Ayer, en el día del sacerdocio y tras bendecir los santos óleos, el Arzobispo Primado de México lanzó en la Catedral Metropolitana la siguiente amaneza:
"Una vez más advierto a ustedes mis sacerdotes que si alguno comete abominables actos ni un servidor ni la Arquidiócesis de México defenderá o tolerará al delincuente, antes bien promoverá que la autoridad civil actúe con todo el rigor de la ley y pague en consecuencia por sus crímenes. No gozamos ni debemos gozar de ningún fuero. Por supuesto que en lo eclesiástico seguiremos actuando con la severidad ordenada por la Santa Sede".

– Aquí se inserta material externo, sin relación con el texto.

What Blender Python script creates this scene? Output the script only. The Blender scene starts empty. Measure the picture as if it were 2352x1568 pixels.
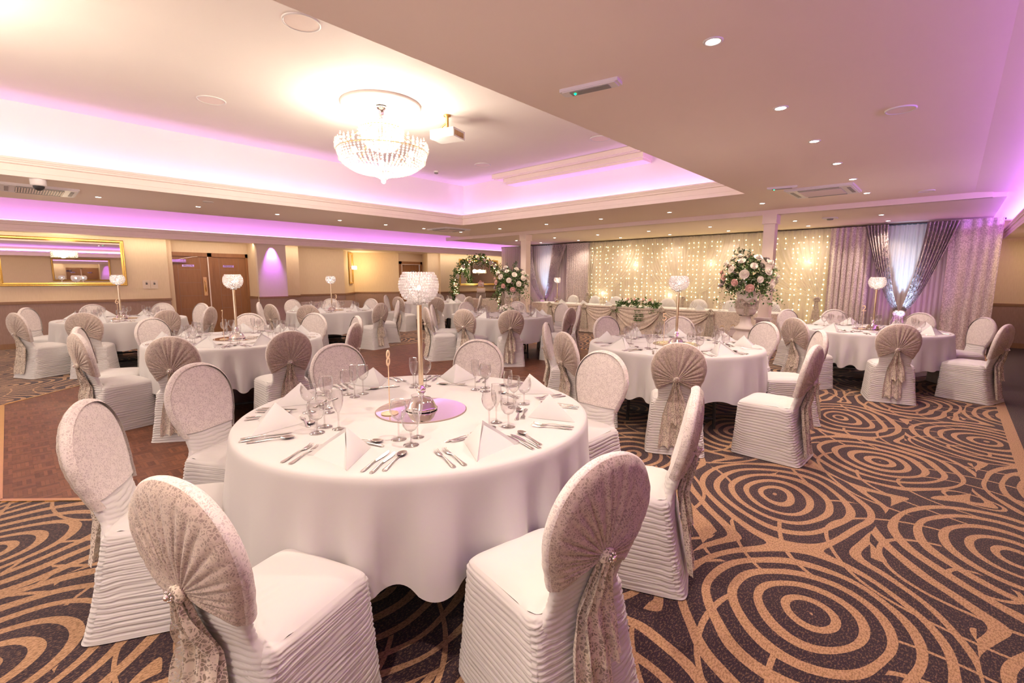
import bpy, math, random
from mathutils import Vector, Matrix, Euler, noise
PI = math.pi
random.seed(7)
SC = bpy.context.scene
COL = SC.collection

# ------------------------------------------------------------------ camera
cam_d = bpy.data.cameras.new('camera')
cam = bpy.data.objects.new('camera', cam_d)
COL.objects.link(cam)
SC.camera = cam
YAW, PITCH, ROLL = math.radians(43.1), math.radians(7.7), math.radians(0.2)
cam_d.sensor_fit = 'HORIZONTAL'; cam_d.sensor_width = 36.0
cam_d.lens = 36.0 * 1076.0 / 2352.0
cam_d.clip_start = 0.05; cam_d.clip_end = 100
F = Vector((-math.sin(YAW) * math.cos(PITCH), math.cos(YAW) * math.cos(PITCH), -math.sin(PITCH)))
R0 = Vector((math.cos(YAW), math.sin(YAW), 0)); U0 = R0.cross(F)
Rv = math.cos(ROLL) * R0 + math.sin(ROLL) * U0
Uv = math.cos(ROLL) * U0 - math.sin(ROLL) * R0
m3 = Matrix((Rv, Uv, -F)).transposed()
cam.matrix_world = Matrix.Translation((0, 0, 1.48)) @ m3.to_4x4()

# ------------------------------------------------------------------ world, exposure
SC.view_settings.view_transform = 'Standard'
SC.view_settings.look = 'None'
SC.view_settings.gamma = 1.0
SC.view_settings.use_curve_mapping = False
SC.view_settings.exposure = 0.55
w = bpy.data.worlds.new('world'); SC.world = w; w.use_nodes = True
w.node_tree.nodes['Background'].inputs[0].default_value = (1.0, 0.84, 0.76, 1)
w.node_tree.nodes['Background'].inputs[1].default_value = .85  # warm ambient fill, added through the open near end of the room
SC.cycles.use_denoising = True
SC.cycles.use_adaptive_sampling = True
SC.cycles.adaptive_threshold = 0.08
SC.cycles.adaptive_min_samples = 16
SC.cycles.max_bounces = 6
SC.cycles.diffuse_bounces = 4
SC.cycles.glossy_bounces = 2
SC.cycles.transmission_bounces = 3
SC.cycles.transparent_max_bounces = 8
SC.cycles.light_sampling_threshold = 0.03
SC.cycles.caustics_reflective = False
SC.cycles.caustics_refractive = False
SC.cycles.sample_clamp_indirect = 4.0
SC.cycles.sample_clamp_direct = 0.0

ZS, ZF, ZU, ZM = 2.79, 2.70, 3.80, 2.37      # main soffit, far soffit, tray ceiling, low edge soffit
WARM = (1.0, 0.80, 0.62)
PURP = (0.46, 0.13, 1.0)

def light(name, kind, loc, energy, color, rot=None, **kw):
    d = bpy.data.lights.new(name, kind)
    d.energy = energy; d.color = color
    for k, v in kw.items(): setattr(d, k, v)
    o = bpy.data.objects.new(name, d); COL.objects.link(o); o.location = loc
    if rot: o.rotation_euler = rot
    return o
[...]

Sinceramente, nos gustaría que esas palabras se pusieran en piedra en el atrio de las iglesias mexicanas y del mundo, pues, además de la pederastia, el encubrimiento de este delito por el Papa en sus años mortales, viene la denuncia pública de los hijos engendrados por sacerdotes y que a causa de las apariencias y el flexible celibato católico, han carecido de una vida familiar, de la que tanto pontifica El Vaticano.
Eso sí, envueltos en una extraña bruma de fanatismo y cinismo, la Iglesia insiste en oponerse al aborto y demás pecados que es la primera en fomentar.